The chewy leaves and buds of an East African shrub called khat are
attracting growing attention locally from drug treatment and enforcement
officials, who hope it doesn't take root as a street drug here. Ohio
officials issued an alert Wednesday and the Northern Kentucky Drug Strike
Force is sending information to police in its jurisdiction about the plant
known formally as Catha edulis Forsk, and casually as khat, qat, Abyssinian
tea and African salad. In fact, "salad" is precisely how a motorist stopped
on Interstate 75 recently with what was thought to be khat described his
cargo to police.

"This was a person the officer had stopped for a traffic violation and then
for some reason he came across this stuff in the car," said Northern
Kentucky Drug Strike Force Director Jim Paine. "The occupants told him it
was 'salad' that was purchased at a specialty store geared toward people
from African nations. That was the first time that any has been seen in
this area."

The substance is so new to this area, Paine said, that the officer only
later learned that it was probably khat, an illegal Schedule I narcotic in
this country.

Khat can make users feel happy, chatty and energetic. But the biggest
obstacle to it becoming the latest recreational drug of choice is its short
shelf-life.

Cincinnati Drug and Poison Information Center Co-director Dr. Earl Siegel
said cathinone, the most powerful "feel-good" chemical in khat, rarely
survives the trip from shrub in East Africa to chew in Cincinnati.
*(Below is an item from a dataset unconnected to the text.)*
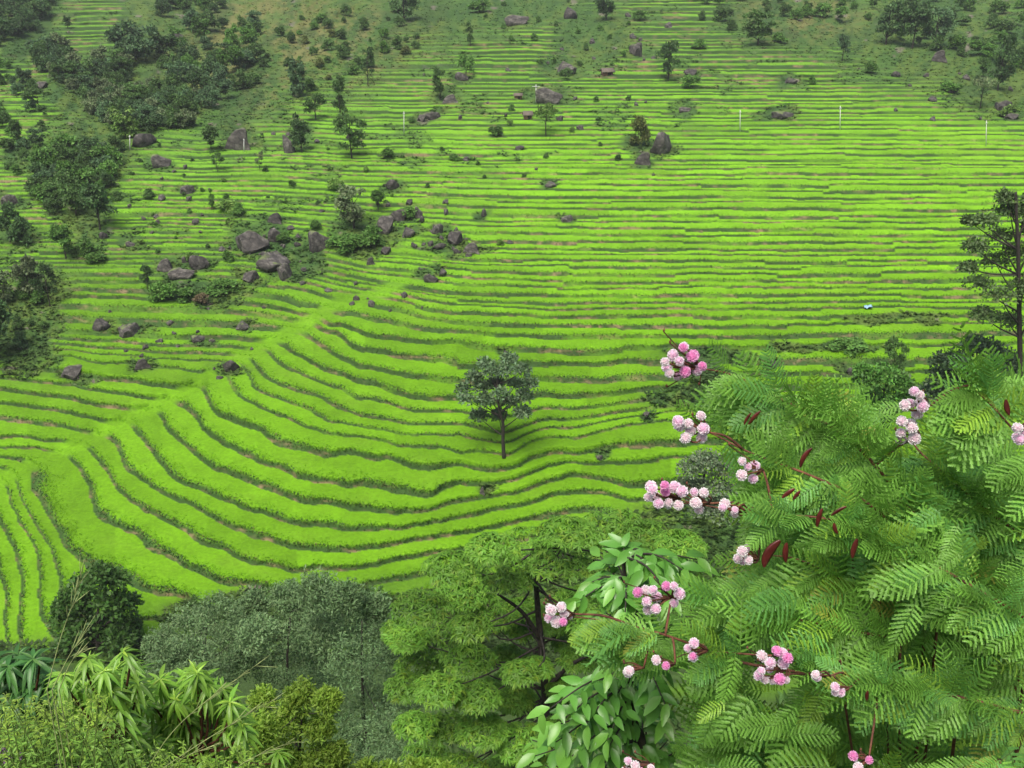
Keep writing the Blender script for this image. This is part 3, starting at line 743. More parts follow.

"If it's preserved, at best it's going to last 48 hours," Siegel said. "So
if there are people waiting at the airport for it, maybe. But really it's
not going to be a major street drug here. - It just loses potency so quickly."

Paine said the traffic stop incident highlighted a need for dissemination
of information about khat locally, which the strike force has begun to do.

Likewise, the Ohio Department of Alcohol and Drug Addictions Services
issued an "early warning alert" Wednesday to educate school and drug
treatment and enforcement officials about khat.

Khat is popular and legal in the East African countries like Somalia where
it grows.

A flood of Somalis into Columbus recently has been accompanied by a flood
of khat, say officials, adding that many East African users are unaware the
plant is illegal here.

"The drug has increasingly entered the U.S. by these emerging cultural
enclaves," the Ohio early warning alert stated.